The abandoned mine shafts were seen as a blight on an area that has struggled to recover economically from the mass redundancies of miners in the 1970s. But after the mine works were demolished, new homes were built and linked to a geothermal power station pumping water up from the mines at a depth of 800m, where it reaches temperatures of 35C. The water is used to provide heating for 350 homes and then pumped back into the pit after use, where it heats up again for the cycle to continue. The water circulates two or three times a year.

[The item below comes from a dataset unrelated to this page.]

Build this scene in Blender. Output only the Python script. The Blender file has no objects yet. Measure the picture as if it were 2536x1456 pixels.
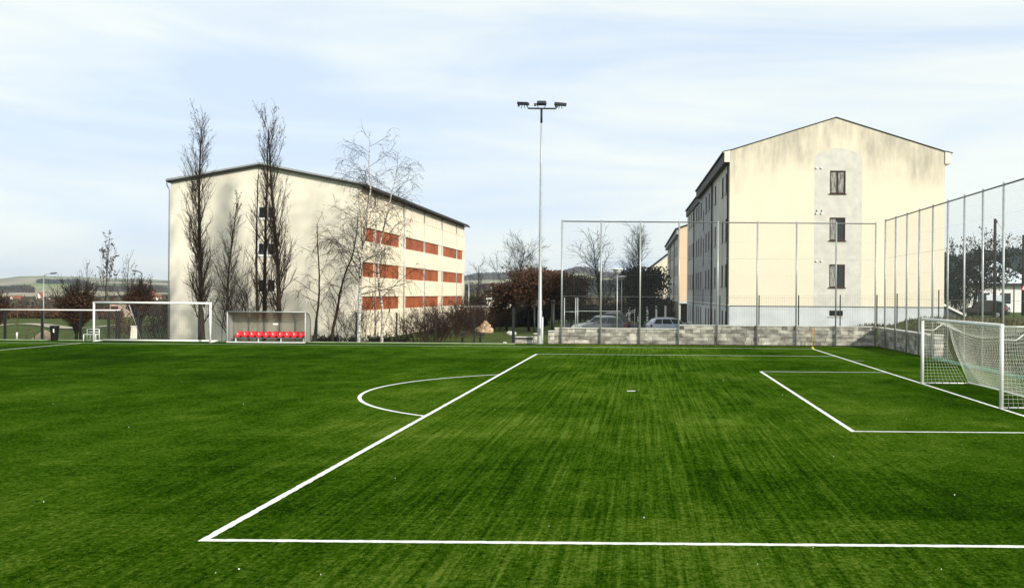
import bpy, math, random
from mathutils import Vector, Matrix, noise as mn
PI = math.pi
sc = bpy.context.scene
col = sc.collection
# ------------------------------------------------------------------ camera
F, CAMH, CX, CY, ROLL = 2408.0, 3.292, 1591.0, 730.2, 0.0079   # lens, eye height, principal point, tilt (frame 2536 x 1454)
cr_, sr_ = math.cos(ROLL), math.sin(ROLL)
cam = bpy.data.cameras.new("camera"); camo = bpy.data.objects.new("camera", cam); col.objects.link(camo)
cam.sensor_width = 36; cam.lens = F / 2536 * 36
cam.shift_x = (1268 - CX) / 2536; cam.shift_y = (CY - 728) / 2536
cam.clip_start = 0.1; cam.clip_end = 20000
camo.matrix_world = Matrix(((cr_, -sr_, 0, 0), (0, 0, -1, 0), (sr_, cr_, 0, CAMH), (0, 0, 0, 1)))
sc.camera = camo
# ------------------------------------------------------------------ light
SUN_AZ, SUN_EL = math.radians(46), math.radians(25)     # azimuth: to the right of straight behind the camera
tosun = Vector((math.sin(SUN_AZ) * math.cos(SUN_EL), -math.cos(SUN_AZ) * math.cos(SUN_EL), math.sin(SUN_EL)))
sl = bpy.data.lights.new("sun", 'SUN'); sl.energy = 4.4; sl.angle = math.radians(4); sl.color = (1.0, 0.925, 0.80)
so = bpy.data.objects.new("sun", sl); col.objects.link(so)
so.rotation_euler = tosun.to_track_quat('Z', 'Y').to_euler()
w = bpy.data.worlds.new("World"); sc.world = w; w.use_nodes = True
nt = w.node_tree; nt.nodes.clear()
def N(t, **k):
    n = nt.nodes.new(t)
    for a, b in k.items(): setattr(n, a, b)
    return n
out = N('ShaderNodeOutputWorld'); bg = N('ShaderNodeBackground'); bg.inputs[1].default_value = 0.1
sky = N('ShaderNodeTexSky', sky_type='NISHITA', sun_disc=False, sun_elevation=SUN_EL, sun_rotation=PI - SUN_AZ)
sky.altitude = 400; sky.air_density = 1.0; sky.dust_density = 1.0; sky.ozone_density = 1.5
tc = N('ShaderNodeTexCoord'); mp = N('ShaderNodeMapping'); mp.inputs['Scale'].default_value = (1.3, 1.3, 9.0); mp.inputs['Location'].default_value = (0.35, 0.2, 0.9)
n1 = N('ShaderNodeTexNoise'); n1.inputs['Scale'].default_value = 1.5; n1.inputs['Detail'].default_value = 5; n1.inputs['Roughness'].default_value = 0.5; n1.inputs['Distortion'].default_value = 0.5
cr1 = N('ShaderNodeValToRGB'); cr1.color_ramp.elements[0].position = 0.38; cr1.color_ramp.elements[0].color = (0.88,) * 3 + (1,); cr1.color_ramp.elements[1].position = 0.62; cr1.color_ramp.elements[1].color = (0.99,) * 3 + (1,)
n2 = N('ShaderNodeTexNoise'); n2.inputs['Scale'].default_value = 1.7; n2.inputs['Detail'].default_value = 5; n2.inputs['Distortion'].default_value = .6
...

The only drawback is that the homes need to be close enough to the old mines to make use of the heat, which is boosted by domestic boilers when greater temperatures are needed. Scientists estimate the project will produce at least 55 per cent fewer CO2 emissions than a traditional coal-fired power station and are now working on a carbon capture system to liquefy the CO2 and pump it back into other disused shafts rather than release it into the atmosphere.

The goal is emission-free heating, and the system could revitalise other former mining areas as sources of cheap, renewable energy. "For wind energy, you need wind. If there is no wind, there is no power. But with geothermal energy, you have a constant level of simple heat without any need for conversion," said Karl-Heinz Wolf, professor of coal and geothermal energy at the Technical University of Delft.

"You have it all year round and if you don't need it, you close the tap until you need it again. You have heat at a certain level and you only have to top it up if you want it at a higher level." And during summer, the water can be taken from near the top of the shaft, where it is cold enough to cool the city's buildings.